Quantity Management: Giving Users Control

Another important part of the cart experience was quantity management. Users needed a simple and responsive way to adjust the number of items they wanted to purchase.

The interface was designed to clearly display item quantities, allow users to update quantities easily, and reflect those changes immediately within the cart. This ensured that shoppers could modify their selections without confusion or unnecessary steps.

Designing a Smooth Checkout Flow

The checkout stage is one of the most sensitive parts of an e-commerce experience. Even small disruptions can cause users to abandon a purchase.

My work focused on creating a smooth and predictable path from cart to purchase completion. Key priorities included maintaining consistency with the overall UI, keeping the interface clear and structured, and reducing unnecessary steps during the purchase flow.

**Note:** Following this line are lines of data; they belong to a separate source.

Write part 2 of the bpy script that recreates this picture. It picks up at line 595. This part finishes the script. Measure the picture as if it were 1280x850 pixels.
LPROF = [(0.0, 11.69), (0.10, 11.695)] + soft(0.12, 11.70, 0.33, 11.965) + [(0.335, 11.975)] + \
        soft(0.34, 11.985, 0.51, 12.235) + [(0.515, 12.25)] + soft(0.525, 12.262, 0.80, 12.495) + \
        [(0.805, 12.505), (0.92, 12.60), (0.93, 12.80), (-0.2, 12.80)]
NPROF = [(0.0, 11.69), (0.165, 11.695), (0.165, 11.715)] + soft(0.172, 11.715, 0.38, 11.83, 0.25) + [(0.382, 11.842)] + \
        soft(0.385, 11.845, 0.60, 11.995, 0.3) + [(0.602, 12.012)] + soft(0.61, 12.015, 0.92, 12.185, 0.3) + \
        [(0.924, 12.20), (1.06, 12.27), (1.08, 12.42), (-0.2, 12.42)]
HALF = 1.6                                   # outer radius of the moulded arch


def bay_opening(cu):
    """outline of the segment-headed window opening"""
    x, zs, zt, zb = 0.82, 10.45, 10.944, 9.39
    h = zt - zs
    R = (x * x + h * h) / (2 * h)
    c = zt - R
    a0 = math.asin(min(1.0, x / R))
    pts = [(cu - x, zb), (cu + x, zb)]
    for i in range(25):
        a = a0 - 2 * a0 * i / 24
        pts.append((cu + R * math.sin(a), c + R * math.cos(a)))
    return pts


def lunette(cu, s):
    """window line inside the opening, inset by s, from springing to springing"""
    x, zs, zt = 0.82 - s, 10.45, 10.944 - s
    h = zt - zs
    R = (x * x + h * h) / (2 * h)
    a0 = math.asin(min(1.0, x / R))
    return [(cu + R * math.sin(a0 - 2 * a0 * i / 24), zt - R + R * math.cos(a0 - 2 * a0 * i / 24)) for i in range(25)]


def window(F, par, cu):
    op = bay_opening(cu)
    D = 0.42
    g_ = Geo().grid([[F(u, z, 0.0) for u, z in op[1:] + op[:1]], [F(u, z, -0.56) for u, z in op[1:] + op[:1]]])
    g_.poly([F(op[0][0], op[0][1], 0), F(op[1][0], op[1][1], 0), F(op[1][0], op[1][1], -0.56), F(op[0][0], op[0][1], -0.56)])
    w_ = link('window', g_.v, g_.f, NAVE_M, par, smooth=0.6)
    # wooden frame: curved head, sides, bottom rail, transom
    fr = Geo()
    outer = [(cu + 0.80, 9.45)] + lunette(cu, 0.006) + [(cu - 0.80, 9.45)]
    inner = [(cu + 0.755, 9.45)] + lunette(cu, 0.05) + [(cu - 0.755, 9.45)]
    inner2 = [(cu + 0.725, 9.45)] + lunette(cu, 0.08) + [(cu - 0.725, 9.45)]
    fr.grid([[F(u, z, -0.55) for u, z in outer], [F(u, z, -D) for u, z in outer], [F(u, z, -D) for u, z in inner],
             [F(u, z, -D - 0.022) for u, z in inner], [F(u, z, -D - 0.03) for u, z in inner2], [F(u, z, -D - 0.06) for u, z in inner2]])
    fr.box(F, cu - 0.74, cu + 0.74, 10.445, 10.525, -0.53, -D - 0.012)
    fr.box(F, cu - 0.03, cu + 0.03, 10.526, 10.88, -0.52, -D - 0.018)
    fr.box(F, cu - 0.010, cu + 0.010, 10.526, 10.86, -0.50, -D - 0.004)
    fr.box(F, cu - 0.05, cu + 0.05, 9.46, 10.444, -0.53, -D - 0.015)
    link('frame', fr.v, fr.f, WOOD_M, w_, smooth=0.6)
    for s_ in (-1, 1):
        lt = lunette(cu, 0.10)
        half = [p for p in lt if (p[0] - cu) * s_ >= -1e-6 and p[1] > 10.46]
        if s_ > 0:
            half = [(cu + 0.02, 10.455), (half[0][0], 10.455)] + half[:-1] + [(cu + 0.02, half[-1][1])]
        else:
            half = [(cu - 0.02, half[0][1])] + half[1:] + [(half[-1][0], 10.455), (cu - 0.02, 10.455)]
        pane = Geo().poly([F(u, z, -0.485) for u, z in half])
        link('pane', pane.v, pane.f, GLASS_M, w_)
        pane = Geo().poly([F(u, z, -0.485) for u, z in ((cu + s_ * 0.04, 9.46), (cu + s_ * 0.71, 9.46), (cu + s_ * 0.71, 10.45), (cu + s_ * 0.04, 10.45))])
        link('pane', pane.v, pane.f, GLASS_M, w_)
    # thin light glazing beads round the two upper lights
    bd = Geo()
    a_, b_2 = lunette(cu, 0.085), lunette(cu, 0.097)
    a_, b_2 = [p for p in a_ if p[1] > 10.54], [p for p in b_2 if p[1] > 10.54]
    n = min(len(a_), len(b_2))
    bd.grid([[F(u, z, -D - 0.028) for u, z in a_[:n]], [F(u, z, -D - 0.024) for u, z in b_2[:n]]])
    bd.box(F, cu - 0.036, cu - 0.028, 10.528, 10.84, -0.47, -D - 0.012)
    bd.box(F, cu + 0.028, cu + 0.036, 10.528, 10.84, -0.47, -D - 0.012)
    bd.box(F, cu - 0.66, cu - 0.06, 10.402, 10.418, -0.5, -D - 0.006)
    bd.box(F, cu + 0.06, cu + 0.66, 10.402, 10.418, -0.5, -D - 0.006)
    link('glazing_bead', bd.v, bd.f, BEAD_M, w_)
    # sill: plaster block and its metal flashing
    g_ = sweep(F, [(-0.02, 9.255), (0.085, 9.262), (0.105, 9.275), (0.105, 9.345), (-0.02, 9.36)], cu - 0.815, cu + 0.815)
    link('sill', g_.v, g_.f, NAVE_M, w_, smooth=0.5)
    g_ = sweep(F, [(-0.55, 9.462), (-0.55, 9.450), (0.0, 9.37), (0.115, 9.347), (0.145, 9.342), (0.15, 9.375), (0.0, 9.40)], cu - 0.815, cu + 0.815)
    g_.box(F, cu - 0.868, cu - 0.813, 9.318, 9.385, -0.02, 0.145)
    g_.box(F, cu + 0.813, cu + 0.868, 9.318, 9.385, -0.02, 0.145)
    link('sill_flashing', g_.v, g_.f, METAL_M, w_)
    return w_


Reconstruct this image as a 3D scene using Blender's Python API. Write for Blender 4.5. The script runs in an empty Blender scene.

By keeping the checkout process straightforward, the design supported users who had already decided to buy and simply needed a reliable way to finish the transaction.

Design Focus: Clarity, Responsiveness, and Consistency

  • Clarity – Information needed to be immediately understandable so users could quickly confirm what they were purchasing.
  • Responsiveness – Interactions such as quantity changes needed to update smoothly and reliably.
  • Consistency – The cart and checkout experience had to match the visual structure and behavior of the rest of the platform to avoid disrupting the user journey.

What I Learned

  • Confidence in purchasing decisions starts earlier in the user journey.
  • Checkout flows must minimize friction to prevent abandonment.
  • Clear cart management is essential for maintaining user trust.
  • Consistent UI patterns help users move through purchasing steps more comfortably.

Contributing to the cart and checkout system allowed me to focus on the part of the shopping journey where clarity and reliability matter most.